Cruella de Vil wanted Dalmatian puppies for fur coats, Captain Hook tried to blow up Peter Pan, and Maleficent cursed Aurora with an early death.
But what if these Disney villains were actually misunderstood? That’s the idea behind a new musical at Walt Disney World that’s making some people ask when Disney’s villains stopped being truly bad.
The live show, Disney Villains: Unfairly Ever After, opens May 27 at Disney’s Hollywood Studios in Orlando, Florida. In the show, three classic villains argue in front of an audience that they are the most misunderstood of them all.
“We wanted to tell a story that’s a little different than what’s been told before: which one of them has been treated the most unfairly ever after,” said Mark Renfrow, a creative director for the show, in a promotional video.
A fresh angle
This approach — telling a different side of the villains’ stories — isn’t sitting well with everyone.
“I think it’s wonderful when you still have stories where villains are purely villainous,” said Benjamin Murphy, a philosophy and religious studies professor at Florida State University’s Panama campus. “When you have villains reveling in their evil, it can be amusing and satisfying.”
Disney has explored softer portrayals of villains before. The 2021 movie Cruella, for example, gives a backstory to the dog-hating character played by Emma Stone. It explains her behavior by pointing to a difficult childhood and a distant mother.

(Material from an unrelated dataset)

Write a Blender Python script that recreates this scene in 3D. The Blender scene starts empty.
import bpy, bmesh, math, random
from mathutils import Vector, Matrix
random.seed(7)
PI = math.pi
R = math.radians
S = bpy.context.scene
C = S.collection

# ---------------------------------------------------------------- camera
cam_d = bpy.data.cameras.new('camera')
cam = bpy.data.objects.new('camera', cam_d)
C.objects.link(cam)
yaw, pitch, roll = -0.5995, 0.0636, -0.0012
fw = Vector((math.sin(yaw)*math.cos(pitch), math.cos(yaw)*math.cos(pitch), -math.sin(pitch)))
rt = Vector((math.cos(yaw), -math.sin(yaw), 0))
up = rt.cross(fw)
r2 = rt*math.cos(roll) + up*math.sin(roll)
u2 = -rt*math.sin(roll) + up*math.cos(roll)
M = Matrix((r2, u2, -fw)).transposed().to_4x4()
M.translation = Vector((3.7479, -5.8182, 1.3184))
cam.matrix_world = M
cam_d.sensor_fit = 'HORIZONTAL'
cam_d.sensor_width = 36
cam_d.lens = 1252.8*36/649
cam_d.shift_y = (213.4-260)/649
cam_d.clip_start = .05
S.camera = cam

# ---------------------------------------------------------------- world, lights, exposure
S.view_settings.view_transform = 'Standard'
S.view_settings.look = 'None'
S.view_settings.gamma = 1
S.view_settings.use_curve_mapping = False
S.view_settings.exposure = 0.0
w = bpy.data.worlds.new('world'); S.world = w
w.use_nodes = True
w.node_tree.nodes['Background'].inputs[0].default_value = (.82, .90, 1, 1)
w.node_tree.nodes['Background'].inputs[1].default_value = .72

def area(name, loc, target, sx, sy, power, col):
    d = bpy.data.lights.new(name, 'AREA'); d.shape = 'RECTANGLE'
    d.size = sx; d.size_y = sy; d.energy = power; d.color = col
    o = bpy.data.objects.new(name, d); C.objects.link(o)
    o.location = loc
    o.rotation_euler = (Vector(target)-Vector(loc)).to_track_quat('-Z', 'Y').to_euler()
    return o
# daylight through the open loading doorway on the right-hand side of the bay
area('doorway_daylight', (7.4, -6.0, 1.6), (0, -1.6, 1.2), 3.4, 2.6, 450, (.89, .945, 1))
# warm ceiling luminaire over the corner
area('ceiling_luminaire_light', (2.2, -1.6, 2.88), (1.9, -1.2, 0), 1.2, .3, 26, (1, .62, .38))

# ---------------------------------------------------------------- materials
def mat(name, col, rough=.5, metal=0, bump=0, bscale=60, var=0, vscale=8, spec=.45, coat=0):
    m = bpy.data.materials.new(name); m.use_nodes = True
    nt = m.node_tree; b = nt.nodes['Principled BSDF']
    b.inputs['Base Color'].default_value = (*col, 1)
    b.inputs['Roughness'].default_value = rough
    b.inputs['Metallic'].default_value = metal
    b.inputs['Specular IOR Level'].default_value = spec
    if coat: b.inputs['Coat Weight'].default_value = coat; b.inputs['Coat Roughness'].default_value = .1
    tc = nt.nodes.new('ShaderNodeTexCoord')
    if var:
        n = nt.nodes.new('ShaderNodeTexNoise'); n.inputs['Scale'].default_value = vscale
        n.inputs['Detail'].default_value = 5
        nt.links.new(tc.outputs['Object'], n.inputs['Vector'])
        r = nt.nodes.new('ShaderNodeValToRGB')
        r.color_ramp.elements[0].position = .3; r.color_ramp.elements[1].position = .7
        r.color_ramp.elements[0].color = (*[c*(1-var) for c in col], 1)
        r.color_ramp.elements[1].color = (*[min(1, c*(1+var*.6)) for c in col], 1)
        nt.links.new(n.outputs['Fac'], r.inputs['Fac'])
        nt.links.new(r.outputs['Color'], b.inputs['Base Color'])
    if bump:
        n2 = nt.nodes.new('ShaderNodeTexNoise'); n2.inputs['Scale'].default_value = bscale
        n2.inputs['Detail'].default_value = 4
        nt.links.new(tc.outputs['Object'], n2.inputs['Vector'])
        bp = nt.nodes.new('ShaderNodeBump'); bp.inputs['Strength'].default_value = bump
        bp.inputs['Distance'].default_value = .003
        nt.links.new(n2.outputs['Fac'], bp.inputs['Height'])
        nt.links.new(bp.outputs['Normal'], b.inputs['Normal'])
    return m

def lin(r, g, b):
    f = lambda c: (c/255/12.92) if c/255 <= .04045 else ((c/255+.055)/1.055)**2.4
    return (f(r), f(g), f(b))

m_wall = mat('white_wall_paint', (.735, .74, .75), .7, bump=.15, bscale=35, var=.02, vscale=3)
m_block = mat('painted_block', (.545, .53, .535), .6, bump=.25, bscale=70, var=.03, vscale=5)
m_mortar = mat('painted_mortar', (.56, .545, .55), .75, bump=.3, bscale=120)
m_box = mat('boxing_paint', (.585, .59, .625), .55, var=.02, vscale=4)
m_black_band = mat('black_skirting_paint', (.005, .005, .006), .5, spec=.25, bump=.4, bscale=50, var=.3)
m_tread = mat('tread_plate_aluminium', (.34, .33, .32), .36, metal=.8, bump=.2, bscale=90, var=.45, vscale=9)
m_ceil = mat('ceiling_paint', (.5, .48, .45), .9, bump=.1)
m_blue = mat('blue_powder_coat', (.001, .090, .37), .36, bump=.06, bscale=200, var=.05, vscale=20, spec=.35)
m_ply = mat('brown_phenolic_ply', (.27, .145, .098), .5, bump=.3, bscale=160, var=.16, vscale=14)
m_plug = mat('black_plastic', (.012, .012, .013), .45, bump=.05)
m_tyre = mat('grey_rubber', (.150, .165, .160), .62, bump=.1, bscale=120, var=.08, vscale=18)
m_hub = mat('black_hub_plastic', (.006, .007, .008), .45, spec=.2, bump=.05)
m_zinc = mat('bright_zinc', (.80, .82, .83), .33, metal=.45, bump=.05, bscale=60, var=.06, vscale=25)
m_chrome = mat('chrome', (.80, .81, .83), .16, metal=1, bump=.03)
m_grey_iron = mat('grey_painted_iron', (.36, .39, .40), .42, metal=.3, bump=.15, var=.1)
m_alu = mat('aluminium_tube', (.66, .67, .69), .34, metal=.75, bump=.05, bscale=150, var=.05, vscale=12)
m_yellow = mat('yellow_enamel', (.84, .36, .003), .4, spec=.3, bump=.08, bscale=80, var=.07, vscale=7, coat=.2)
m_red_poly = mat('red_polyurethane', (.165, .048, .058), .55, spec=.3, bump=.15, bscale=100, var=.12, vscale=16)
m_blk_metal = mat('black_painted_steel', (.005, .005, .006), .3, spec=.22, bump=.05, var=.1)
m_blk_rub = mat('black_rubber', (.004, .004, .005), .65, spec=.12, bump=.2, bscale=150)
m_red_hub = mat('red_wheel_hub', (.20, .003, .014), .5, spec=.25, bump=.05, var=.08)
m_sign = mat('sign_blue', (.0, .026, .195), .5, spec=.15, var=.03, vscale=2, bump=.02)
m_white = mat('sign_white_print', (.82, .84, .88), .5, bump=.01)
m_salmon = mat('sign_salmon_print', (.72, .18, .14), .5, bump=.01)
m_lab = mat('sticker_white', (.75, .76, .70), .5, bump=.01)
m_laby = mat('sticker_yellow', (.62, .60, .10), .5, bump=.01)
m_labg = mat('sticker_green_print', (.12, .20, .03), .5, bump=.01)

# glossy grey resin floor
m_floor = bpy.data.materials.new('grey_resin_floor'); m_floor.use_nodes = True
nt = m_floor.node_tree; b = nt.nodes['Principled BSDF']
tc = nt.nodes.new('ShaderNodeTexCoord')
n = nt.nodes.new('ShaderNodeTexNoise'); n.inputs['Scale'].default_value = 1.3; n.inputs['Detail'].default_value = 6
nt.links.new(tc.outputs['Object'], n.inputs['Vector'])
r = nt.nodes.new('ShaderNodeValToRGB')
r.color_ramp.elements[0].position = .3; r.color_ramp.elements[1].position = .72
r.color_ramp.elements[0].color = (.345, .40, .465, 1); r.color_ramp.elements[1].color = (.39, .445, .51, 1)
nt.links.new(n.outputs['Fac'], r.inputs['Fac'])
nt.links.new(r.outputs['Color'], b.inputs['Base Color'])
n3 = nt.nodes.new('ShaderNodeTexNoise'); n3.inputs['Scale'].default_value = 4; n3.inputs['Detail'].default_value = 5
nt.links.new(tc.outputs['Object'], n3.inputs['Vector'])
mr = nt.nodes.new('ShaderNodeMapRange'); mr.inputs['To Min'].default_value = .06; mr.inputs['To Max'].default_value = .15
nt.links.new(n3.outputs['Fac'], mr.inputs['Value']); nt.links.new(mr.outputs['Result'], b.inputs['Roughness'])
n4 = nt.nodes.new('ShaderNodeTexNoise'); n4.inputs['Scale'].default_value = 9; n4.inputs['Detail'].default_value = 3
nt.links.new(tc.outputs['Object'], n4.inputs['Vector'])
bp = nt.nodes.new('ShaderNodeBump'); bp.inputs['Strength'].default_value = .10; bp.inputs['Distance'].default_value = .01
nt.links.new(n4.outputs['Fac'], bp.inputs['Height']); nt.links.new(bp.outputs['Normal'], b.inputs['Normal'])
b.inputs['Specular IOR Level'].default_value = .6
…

Other parts of pop culture have done the same. Wicked — a book, stage musical, and film — retells the story of the Wicked Witch of the West from The Wonderful Wizard of Oz and shows her in a more human light.
Murphy said that Wicked‘s success helped start the trend of giving villains more depth and backstory. “With trends like that, the formula is repeated and repeated until it’s very predictable: take a villain and make them sympathetic,” he said.

A shift in values
Many old fairy tales that inspired Disney films were meant to teach lessons, like warning children to stay away from wolves or avoid strangers in the forest.
But those stories often made outsiders into villains — such as older women, people of color, or those who were poor — according to Rebecca Rowe, a professor of children’s literature at Texas A&M University-Commerce.
Rowe said the move to show villains in a more complex way started in the late 1980s and 1990s when children’s media began to change. At the time, there was a push to promote acceptance and show that people aren’t just good or bad.
“The problem is everyone has swung so hard into that message, that we have kind of lost the villainous villains,” Rowe said. “There is value in the villainous villains. There are people who just do evil things. Sometimes there is a reason for it, but sometimes not. Just because there is a reason doesn’t mean it negates the harm.”
Whether or not it’s good for children to relate to villains isn’t simple. Some worry kids might pick up bad traits. But others think it can help children connect with characters who come from groups that have been left out or looked down on, Rowe said.
Disney villains are often more popular with adults than kids, especially among members of the LGBTQ+ community who may have once felt excluded. Many have embraced the transformation from Disney princesses into “evil queens.”
Erik Paul, a Disney World annual pass holder who lives in Orlando, isn’t a big fan of villains, but understands why Disney would want to explore their stories in a different way.
“I know friends who go to Hollywood Studios mainly to see the villain-related activities,” Paul said. “Maybe that’s why people like the villains because they feel misunderstood as well, and they feel a kinship to the villains.”